_Information provided:_
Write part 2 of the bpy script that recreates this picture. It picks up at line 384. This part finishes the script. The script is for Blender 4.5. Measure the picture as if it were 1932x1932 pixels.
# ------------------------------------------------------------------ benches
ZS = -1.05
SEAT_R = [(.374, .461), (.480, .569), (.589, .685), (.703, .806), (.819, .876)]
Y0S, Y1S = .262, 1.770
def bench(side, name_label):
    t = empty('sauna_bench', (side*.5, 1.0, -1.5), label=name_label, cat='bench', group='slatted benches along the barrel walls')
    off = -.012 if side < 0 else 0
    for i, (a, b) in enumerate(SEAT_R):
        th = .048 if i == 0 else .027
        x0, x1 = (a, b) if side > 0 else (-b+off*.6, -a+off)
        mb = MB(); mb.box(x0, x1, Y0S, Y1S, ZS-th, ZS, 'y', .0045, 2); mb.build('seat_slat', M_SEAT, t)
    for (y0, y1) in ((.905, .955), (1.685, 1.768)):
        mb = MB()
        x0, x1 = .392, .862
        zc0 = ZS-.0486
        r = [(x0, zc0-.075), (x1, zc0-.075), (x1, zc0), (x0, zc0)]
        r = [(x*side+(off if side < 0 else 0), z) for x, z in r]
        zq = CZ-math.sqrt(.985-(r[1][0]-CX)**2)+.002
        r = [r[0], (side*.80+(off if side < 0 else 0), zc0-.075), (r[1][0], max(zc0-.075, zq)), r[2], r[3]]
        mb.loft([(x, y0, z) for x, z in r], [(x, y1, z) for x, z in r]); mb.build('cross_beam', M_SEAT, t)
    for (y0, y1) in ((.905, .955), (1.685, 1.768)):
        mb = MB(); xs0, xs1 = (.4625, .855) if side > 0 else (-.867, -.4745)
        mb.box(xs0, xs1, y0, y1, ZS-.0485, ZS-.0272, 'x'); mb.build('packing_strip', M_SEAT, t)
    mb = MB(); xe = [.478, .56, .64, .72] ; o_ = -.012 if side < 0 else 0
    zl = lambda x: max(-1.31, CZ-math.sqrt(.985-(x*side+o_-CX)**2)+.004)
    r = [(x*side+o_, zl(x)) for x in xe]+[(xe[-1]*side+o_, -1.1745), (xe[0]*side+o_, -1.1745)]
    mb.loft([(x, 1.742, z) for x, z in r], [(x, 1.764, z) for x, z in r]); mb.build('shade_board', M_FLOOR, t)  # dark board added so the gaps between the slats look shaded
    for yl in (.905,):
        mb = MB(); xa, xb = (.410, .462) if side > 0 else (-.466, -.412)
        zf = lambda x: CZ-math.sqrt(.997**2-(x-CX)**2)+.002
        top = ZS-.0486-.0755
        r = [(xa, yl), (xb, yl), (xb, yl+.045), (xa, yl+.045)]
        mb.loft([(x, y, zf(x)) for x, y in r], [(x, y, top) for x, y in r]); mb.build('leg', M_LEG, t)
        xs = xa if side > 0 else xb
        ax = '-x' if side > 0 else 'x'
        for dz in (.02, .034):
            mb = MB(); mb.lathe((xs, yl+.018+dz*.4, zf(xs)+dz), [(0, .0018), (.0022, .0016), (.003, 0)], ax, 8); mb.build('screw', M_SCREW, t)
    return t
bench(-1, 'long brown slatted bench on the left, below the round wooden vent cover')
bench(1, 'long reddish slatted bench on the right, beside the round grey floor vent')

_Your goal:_
Retype all of the data shown above, word for word.

_Exercise answer:_
Write part 2 of the bpy script that recreates this picture. It picks up at line 384. This part finishes the script. The script is for Blender 4.5. Measure the picture as if it were 1932x1932 pixels.
# ------------------------------------------------------------------ benches
ZS = -1.05
SEAT_R = [(.374, .461), (.480, .569), (.589, .685), (.703, .806), (.819, .876)]
Y0S, Y1S = .262, 1.770
def bench(side, name_label):
    t = empty('sauna_bench', (side*.5, 1.0, -1.5), label=name_label, cat='bench', group='slatted benches along the barrel walls')
    off = -.012 if side < 0 else 0
    for i, (a, b) in enumerate(SEAT_R):
        th = .048 if i == 0 else .027
        x0, x1 = (a, b) if side > 0 else (-b+off*.6, -a+off)
        mb = MB(); mb.box(x0, x1, Y0S, Y1S, ZS-th, ZS, 'y', .0045, 2); mb.build('seat_slat', M_SEAT, t)
    for (y0, y1) in ((.905, .955), (1.685, 1.768)):
        mb = MB()
        x0, x1 = .392, .862
        zc0 = ZS-.0486
        r = [(x0, zc0-.075), (x1, zc0-.075), (x1, zc0), (x0, zc0)]
        r = [(x*side+(off if side < 0 else 0), z) for x, z in r]
        zq = CZ-math.sqrt(.985-(r[1][0]-CX)**2)+.002
        r = [r[0], (side*.80+(off if side < 0 else 0), zc0-.075), (r[1][0], max(zc0-.075, zq)), r[2], r[3]]
        mb.loft([(x, y0, z) for x, z in r], [(x, y1, z) for x, z in r]); mb.build('cross_beam', M_SEAT, t)
    for (y0, y1) in ((.905, .955), (1.685, 1.768)):
        mb = MB(); xs0, xs1 = (.4625, .855) if side > 0 else (-.867, -.4745)
        mb.box(xs0, xs1, y0, y1, ZS-.0485, ZS-.0272, 'x'); mb.build('packing_strip', M_SEAT, t)
    mb = MB(); xe = [.478, .56, .64, .72] ; o_ = -.012 if side < 0 else 0
    zl = lambda x: max(-1.31, CZ-math.sqrt(.985-(x*side+o_-CX)**2)+.004)
    r = [(x*side+o_, zl(x)) for x in xe]+[(xe[-1]*side+o_, -1.1745), (xe[0]*side+o_, -1.1745)]
    mb.loft([(x, 1.742, z) for x, z in r], [(x, 1.764, z) for x, z in r]); mb.build('shade_board', M_FLOOR, t)  # dark board added so the gaps between the slats look shaded
    for yl in (.905,):
        mb = MB(); xa, xb = (.410, .462) if side > 0 else (-.466, -.412)
        zf = lambda x: CZ-math.sqrt(.997**2-(x-CX)**2)+.002
        top = ZS-.0486-.0755
        r = [(xa, yl), (xb, yl), (xb, yl+.045), (xa, yl+.045)]
        mb.loft([(x, y, zf(x)) for x, y in r], [(x, y, top) for x, y in r]); mb.build('leg', M_LEG, t)
        xs = xa if side > 0 else xb
        ax = '-x' if side > 0 else 'x'
        for dz in (.02, .034):
            mb = MB(); mb.lathe((xs, yl+.018+dz*.4, zf(xs)+dz), [(0, .0018), (.0022, .0016), (.003, 0)], ax, 8); mb.build('screw', M_SCREW, t)
    return t
bench(-1, 'long brown slatted bench on the left, below the round wooden vent cover')
bench(1, 'long reddish slatted bench on the right, beside the round grey floor vent')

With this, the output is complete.